(Task to carry out): Find and copy every line in the records that includes the string "picture".

(Dataset rows):
■ ■ ■ ■
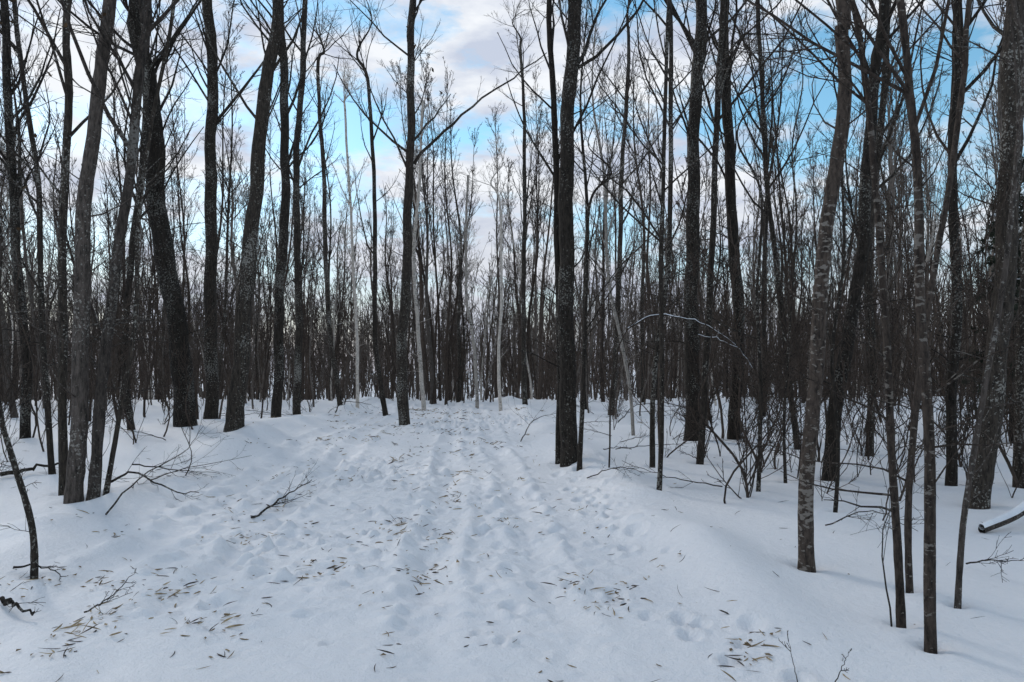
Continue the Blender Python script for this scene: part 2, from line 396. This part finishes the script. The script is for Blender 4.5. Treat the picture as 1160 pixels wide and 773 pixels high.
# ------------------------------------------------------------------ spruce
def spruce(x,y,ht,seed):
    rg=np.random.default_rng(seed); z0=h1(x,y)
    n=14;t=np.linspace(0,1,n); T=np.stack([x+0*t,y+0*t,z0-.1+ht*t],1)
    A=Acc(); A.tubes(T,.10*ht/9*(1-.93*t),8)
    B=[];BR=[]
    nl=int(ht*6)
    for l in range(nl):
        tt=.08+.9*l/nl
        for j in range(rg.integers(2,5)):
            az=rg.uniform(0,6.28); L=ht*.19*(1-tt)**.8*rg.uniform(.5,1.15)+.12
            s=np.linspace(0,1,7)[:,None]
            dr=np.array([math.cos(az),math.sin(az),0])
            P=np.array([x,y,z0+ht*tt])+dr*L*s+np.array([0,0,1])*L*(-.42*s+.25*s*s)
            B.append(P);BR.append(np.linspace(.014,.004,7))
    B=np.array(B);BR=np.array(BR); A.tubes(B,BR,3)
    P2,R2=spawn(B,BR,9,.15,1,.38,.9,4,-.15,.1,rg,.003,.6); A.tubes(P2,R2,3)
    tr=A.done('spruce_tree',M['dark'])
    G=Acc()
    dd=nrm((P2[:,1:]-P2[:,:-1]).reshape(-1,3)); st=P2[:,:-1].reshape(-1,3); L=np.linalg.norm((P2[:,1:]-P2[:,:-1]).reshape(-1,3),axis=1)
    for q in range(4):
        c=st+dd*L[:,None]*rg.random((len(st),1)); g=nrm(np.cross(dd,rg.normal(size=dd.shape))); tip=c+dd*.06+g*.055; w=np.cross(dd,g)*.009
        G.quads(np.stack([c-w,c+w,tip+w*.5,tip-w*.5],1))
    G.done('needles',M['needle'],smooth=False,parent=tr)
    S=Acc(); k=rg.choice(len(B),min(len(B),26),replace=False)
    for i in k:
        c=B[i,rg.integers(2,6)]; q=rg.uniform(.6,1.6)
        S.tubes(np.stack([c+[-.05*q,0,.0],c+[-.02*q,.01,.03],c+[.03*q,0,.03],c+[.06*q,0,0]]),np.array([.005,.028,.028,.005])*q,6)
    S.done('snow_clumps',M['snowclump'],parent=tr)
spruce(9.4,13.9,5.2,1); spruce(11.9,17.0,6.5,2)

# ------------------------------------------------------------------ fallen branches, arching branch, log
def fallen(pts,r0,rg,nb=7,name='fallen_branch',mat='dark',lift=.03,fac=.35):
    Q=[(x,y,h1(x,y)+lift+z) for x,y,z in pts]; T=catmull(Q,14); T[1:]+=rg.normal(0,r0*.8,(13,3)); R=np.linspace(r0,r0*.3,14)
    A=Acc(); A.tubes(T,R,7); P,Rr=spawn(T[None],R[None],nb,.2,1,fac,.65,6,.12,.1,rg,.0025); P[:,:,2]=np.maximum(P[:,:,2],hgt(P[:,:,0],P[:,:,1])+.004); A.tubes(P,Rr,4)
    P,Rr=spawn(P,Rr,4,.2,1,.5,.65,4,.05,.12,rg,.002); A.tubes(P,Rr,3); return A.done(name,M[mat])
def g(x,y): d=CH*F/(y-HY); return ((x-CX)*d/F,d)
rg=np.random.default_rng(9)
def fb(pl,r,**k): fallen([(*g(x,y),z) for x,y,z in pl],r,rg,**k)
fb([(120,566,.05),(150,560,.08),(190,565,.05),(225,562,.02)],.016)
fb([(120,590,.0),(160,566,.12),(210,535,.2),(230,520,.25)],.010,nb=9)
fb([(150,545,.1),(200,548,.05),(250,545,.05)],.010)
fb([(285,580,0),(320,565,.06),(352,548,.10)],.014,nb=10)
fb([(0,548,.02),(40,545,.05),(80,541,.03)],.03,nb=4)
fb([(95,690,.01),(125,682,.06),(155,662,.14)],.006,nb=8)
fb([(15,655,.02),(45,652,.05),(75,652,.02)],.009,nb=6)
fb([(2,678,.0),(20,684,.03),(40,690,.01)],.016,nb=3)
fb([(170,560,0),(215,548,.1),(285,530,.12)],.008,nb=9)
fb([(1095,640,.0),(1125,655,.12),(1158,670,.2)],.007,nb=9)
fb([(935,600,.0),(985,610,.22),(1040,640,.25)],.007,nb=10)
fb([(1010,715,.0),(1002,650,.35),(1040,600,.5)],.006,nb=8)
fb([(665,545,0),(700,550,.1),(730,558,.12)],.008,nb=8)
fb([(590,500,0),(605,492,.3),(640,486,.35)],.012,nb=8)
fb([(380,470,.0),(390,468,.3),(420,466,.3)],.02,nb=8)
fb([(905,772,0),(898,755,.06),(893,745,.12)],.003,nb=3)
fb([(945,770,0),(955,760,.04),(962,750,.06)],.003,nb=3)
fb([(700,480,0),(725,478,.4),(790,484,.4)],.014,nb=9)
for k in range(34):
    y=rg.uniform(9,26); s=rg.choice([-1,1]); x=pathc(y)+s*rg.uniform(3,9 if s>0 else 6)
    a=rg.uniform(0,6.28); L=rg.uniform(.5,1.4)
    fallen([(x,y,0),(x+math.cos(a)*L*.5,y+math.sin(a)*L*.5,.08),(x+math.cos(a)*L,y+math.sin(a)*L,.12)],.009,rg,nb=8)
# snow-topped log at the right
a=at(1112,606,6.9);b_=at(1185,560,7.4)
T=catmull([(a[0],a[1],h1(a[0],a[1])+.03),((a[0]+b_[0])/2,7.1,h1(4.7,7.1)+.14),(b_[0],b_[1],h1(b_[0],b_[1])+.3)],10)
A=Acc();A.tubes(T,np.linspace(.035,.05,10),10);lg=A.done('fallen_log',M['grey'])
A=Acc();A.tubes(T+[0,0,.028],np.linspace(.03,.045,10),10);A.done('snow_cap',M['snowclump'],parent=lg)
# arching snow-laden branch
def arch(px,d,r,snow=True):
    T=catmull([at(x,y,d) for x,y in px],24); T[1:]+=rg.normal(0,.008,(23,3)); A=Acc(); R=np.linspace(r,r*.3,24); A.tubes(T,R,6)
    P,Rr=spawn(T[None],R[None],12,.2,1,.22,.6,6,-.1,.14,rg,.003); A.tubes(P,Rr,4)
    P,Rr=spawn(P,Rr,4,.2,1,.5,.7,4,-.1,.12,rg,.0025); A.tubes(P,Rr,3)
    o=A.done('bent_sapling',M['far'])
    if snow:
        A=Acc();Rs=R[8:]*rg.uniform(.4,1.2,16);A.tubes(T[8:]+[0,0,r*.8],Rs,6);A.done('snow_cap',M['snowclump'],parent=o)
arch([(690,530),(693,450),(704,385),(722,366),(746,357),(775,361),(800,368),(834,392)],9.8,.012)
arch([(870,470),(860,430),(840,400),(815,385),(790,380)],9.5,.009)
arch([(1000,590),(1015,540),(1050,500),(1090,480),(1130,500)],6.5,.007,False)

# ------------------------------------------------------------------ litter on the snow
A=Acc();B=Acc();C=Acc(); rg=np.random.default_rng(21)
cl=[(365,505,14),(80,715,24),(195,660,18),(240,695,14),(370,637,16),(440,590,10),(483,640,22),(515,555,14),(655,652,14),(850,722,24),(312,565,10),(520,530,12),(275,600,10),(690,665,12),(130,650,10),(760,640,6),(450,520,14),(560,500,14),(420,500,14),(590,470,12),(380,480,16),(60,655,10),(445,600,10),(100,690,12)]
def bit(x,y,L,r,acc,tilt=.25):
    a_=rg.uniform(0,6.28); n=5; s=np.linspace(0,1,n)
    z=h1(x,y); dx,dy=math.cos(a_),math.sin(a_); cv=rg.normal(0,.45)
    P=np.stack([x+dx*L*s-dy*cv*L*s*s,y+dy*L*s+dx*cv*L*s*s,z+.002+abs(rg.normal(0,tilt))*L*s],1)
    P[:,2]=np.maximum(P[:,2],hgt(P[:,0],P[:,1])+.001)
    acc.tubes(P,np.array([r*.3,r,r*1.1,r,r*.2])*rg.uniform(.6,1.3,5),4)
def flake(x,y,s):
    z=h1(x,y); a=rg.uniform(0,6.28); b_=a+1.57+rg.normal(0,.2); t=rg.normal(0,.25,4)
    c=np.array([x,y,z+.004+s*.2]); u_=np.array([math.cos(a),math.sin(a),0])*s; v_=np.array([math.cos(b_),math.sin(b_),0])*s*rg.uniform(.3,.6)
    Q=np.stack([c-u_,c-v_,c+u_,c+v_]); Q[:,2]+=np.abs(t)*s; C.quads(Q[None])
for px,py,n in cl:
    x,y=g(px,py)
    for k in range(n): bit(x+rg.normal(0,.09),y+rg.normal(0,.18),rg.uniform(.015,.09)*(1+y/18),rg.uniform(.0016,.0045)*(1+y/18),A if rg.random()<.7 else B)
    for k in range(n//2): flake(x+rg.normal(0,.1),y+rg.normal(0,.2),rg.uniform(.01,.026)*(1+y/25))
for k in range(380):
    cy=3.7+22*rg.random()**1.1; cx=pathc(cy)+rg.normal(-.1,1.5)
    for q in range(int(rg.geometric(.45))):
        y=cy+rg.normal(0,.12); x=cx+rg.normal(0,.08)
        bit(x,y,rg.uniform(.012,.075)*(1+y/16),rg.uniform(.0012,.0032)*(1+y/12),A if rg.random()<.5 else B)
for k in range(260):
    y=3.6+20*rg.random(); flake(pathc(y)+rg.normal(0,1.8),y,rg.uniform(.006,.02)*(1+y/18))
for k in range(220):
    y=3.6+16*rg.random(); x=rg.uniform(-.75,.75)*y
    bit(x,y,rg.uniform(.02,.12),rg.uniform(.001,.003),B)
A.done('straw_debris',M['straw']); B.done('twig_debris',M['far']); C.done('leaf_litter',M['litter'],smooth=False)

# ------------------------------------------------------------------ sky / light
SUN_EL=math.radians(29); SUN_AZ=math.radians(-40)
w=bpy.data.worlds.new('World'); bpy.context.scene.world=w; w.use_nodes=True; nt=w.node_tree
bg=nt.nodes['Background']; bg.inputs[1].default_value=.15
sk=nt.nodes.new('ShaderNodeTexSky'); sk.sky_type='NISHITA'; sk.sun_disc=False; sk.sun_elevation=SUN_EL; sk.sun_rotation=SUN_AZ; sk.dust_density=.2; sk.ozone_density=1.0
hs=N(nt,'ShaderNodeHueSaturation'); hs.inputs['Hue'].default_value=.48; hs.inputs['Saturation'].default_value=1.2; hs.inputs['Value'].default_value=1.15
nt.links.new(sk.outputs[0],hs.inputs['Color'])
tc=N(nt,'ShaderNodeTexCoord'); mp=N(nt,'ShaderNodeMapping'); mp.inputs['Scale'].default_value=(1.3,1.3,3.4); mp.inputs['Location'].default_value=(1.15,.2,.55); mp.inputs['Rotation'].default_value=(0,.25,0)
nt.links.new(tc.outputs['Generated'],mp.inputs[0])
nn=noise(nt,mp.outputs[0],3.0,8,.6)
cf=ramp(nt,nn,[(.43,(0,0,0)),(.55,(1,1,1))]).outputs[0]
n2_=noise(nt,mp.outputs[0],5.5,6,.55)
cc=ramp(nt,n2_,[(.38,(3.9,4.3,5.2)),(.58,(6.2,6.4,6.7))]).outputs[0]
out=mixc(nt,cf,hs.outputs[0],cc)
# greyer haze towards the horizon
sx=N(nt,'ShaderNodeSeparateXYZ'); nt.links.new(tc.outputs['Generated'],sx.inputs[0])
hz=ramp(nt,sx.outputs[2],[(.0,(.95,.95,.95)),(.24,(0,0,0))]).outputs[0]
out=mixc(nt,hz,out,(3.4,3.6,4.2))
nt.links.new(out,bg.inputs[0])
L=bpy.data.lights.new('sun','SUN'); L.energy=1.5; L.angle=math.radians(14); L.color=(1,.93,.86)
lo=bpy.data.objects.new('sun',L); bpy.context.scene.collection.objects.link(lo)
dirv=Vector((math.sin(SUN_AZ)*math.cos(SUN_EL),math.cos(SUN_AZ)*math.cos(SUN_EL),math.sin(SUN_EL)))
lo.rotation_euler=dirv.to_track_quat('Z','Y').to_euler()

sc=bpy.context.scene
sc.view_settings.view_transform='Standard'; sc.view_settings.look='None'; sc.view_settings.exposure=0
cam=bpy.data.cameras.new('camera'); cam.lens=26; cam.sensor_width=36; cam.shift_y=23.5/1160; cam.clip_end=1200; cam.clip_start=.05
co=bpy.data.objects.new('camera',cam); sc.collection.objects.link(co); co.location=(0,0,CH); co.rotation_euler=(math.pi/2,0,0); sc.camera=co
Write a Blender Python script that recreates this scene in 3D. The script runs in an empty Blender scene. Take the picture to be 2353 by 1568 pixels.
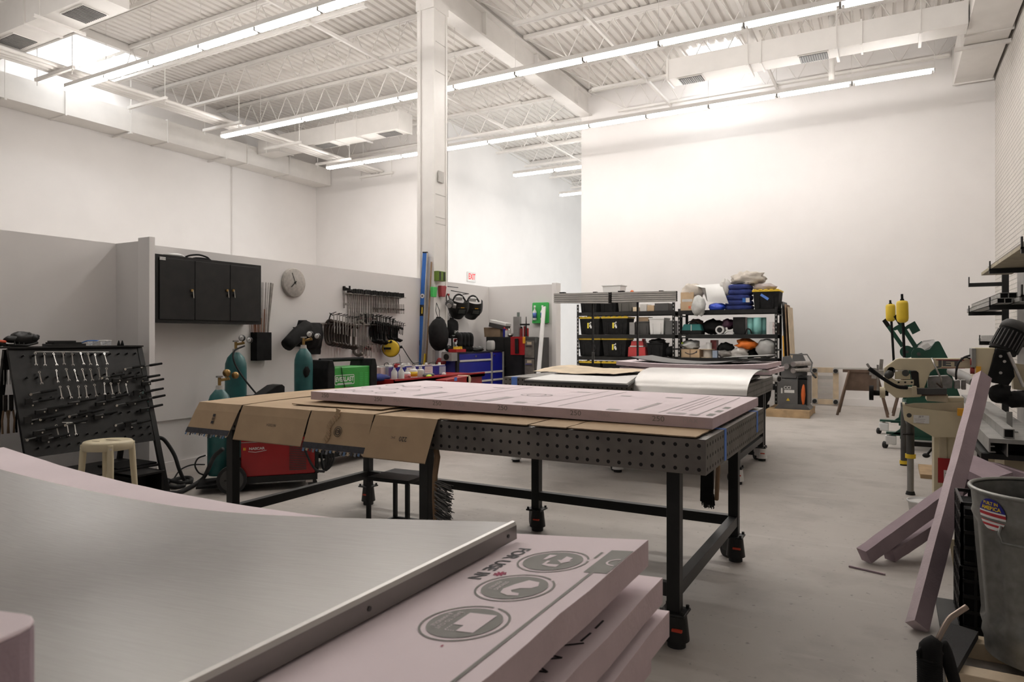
■ ■ ■ ■
(Reply):
Continue the Blender Python script for this scene: part 2, from line 396. This part finishes the script. The script is for Blender 4.5. Treat the picture as 1160 pixels wide and 773 pixels high.
Write a Blender Python script that recreates this scene in 3D. The script runs in an empty Blender scene. Take the picture to be 2353 by 1568 pixels.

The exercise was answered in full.